Death Penalty News and Developments for October 28 — November 32019

NEWS—October 31: The Georgia Supreme Court has overturned the trial court’s grant of relief and reinstated the death sentences imposed on Nicholas Tate for the murders of a woman and her three-year-old daughter. The lower court had ruled in 2012 that Tate had received ineffective representation from his lawyer in the penalty phase of his trial.

NEWS—October 29: The U.S. Court of Appeals for the Fifth Circuit has upheld the death sentence imposed on Texas death-row prisoner Charles Thompson in his capital resentencing hearing.
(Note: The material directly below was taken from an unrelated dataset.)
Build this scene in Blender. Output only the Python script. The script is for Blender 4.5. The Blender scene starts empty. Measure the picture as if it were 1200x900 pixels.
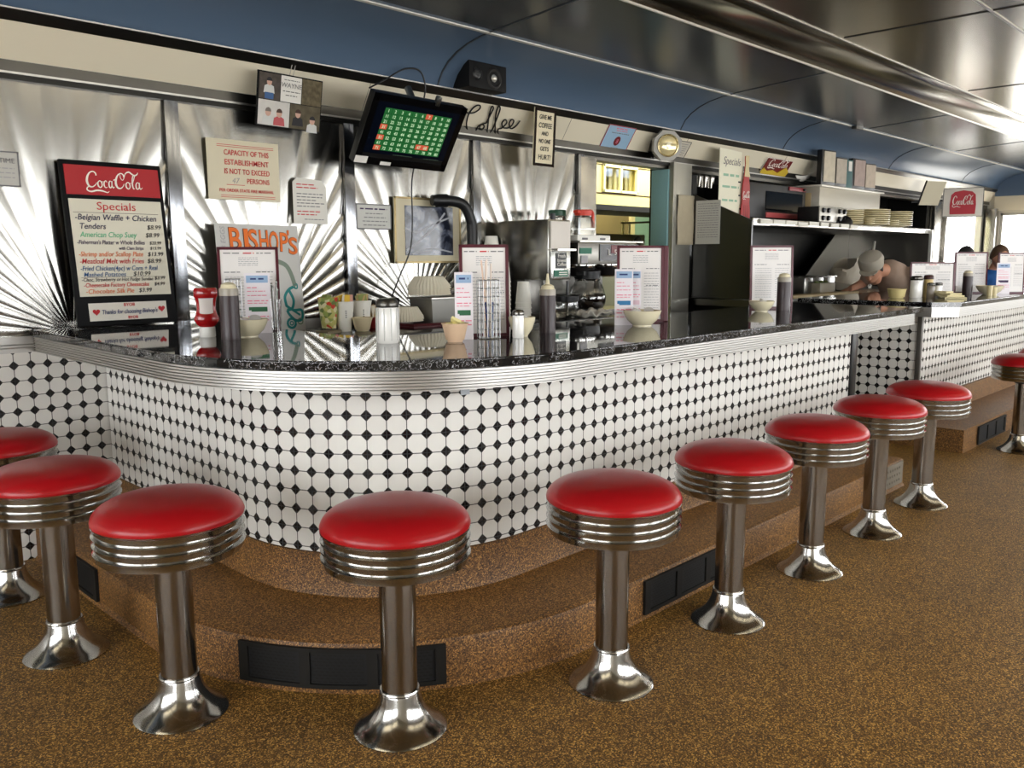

The Texas Court of Criminal Appeals had overturned Thompson’s death sentence in 2001 because law enforcement had improperly sent an undercover investigator to meet with Thompson in jail to extract information from him about an alleged plot to murder a witness after he had invoked his right counsel. The Fifth Circuit ruled that prosecutors’ use of similar testimony from a prisoner who had worked for law enforcement “as a confidential informant in over 50 cases” was not improper, saying that the informant did not qualify as a government agent.

NEWS—October 28: The U.S. Court of Appeals for the Tenth Circuit has affirmed in part and reversed in part a decision by an Oklahoma federal district court dismissing death-row prisoner Jimmy Dean Harris’s habeas corpus challenge to his conviction and death sentence. The district court had denied Harris an evidentiary hearing on his claim that his lawyer had been ineffective for failing to investigate and present evidence of Harris’s Intellectual Disability. The appeals court reversed that part of the lower court’s ruling and returned the case to the district court for an evidentiary hearing on that issue.